** Begin **

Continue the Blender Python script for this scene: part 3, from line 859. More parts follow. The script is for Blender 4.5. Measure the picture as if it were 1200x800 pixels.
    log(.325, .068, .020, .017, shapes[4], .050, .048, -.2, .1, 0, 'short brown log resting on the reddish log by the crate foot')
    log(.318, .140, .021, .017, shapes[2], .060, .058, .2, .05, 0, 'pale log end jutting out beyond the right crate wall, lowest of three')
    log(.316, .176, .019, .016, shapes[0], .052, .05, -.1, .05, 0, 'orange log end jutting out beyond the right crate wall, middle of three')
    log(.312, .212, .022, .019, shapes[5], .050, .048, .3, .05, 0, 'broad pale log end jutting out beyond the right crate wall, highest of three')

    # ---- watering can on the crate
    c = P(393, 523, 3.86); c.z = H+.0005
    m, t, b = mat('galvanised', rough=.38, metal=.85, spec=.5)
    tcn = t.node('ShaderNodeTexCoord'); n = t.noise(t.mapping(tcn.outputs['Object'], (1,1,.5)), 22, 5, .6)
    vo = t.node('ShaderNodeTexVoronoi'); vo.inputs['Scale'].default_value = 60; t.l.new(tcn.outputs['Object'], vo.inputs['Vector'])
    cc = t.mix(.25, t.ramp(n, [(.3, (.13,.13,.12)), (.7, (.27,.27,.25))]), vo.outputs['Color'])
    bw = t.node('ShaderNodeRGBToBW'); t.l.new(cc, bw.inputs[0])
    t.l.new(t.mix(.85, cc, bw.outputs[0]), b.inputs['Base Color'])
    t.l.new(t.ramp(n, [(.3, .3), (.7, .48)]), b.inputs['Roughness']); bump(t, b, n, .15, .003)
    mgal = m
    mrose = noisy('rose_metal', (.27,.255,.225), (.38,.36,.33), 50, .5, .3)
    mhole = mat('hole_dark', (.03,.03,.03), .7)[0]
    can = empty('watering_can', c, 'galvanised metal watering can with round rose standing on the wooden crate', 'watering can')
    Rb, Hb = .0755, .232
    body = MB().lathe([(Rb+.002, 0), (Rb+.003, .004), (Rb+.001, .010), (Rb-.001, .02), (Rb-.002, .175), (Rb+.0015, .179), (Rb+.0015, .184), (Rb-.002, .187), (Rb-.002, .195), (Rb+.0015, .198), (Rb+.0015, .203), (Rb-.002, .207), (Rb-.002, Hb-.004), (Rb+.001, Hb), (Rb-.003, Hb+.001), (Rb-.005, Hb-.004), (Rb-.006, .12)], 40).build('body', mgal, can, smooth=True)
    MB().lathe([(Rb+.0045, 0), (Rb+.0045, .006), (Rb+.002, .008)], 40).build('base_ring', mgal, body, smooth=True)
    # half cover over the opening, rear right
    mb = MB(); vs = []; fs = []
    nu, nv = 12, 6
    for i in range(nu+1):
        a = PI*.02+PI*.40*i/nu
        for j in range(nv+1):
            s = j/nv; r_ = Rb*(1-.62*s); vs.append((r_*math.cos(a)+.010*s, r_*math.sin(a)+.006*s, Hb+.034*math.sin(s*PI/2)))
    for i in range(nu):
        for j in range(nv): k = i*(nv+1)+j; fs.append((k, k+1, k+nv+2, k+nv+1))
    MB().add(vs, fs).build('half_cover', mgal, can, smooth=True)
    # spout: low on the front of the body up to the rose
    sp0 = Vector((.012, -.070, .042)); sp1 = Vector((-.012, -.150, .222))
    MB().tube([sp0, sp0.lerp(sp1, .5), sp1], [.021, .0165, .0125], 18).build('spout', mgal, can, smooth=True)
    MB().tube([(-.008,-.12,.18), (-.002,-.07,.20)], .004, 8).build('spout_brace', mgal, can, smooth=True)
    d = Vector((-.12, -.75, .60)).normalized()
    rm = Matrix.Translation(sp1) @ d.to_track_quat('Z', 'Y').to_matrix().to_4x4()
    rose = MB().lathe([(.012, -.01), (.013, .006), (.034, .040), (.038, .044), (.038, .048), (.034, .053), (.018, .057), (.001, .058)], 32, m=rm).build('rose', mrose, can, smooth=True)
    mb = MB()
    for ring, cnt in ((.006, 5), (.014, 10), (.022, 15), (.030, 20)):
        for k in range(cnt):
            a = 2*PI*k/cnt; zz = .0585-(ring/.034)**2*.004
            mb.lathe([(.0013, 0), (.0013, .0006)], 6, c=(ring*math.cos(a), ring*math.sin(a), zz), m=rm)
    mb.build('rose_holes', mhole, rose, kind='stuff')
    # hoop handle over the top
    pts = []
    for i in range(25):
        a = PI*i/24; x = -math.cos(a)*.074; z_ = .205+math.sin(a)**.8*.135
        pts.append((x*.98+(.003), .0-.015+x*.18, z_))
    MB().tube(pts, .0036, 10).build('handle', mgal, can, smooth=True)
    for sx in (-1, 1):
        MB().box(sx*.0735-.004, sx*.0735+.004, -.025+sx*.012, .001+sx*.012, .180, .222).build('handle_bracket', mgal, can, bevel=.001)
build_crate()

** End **

**What the exercise asks**. Copy out only the lines running from the beginning of the data to the line with "highest of three')", both ends included.

**Response below**.
Continue the Blender Python script for this scene: part 3, from line 859. More parts follow. The script is for Blender 4.5. Measure the picture as if it were 1200x800 pixels.
    log(.325, .068, .020, .017, shapes[4], .050, .048, -.2, .1, 0, 'short brown log resting on the reddish log by the crate foot')
    log(.318, .140, .021, .017, shapes[2], .060, .058, .2, .05, 0, 'pale log end jutting out beyond the right crate wall, lowest of three')
    log(.316, .176, .019, .016, shapes[0], .052, .05, -.1, .05, 0, 'orange log end jutting out beyond the right crate wall, middle of three')
    log(.312, .212, .022, .019, shapes[5], .050, .048, .3, .05, 0, 'broad pale log end jutting out beyond the right crate wall, highest of three')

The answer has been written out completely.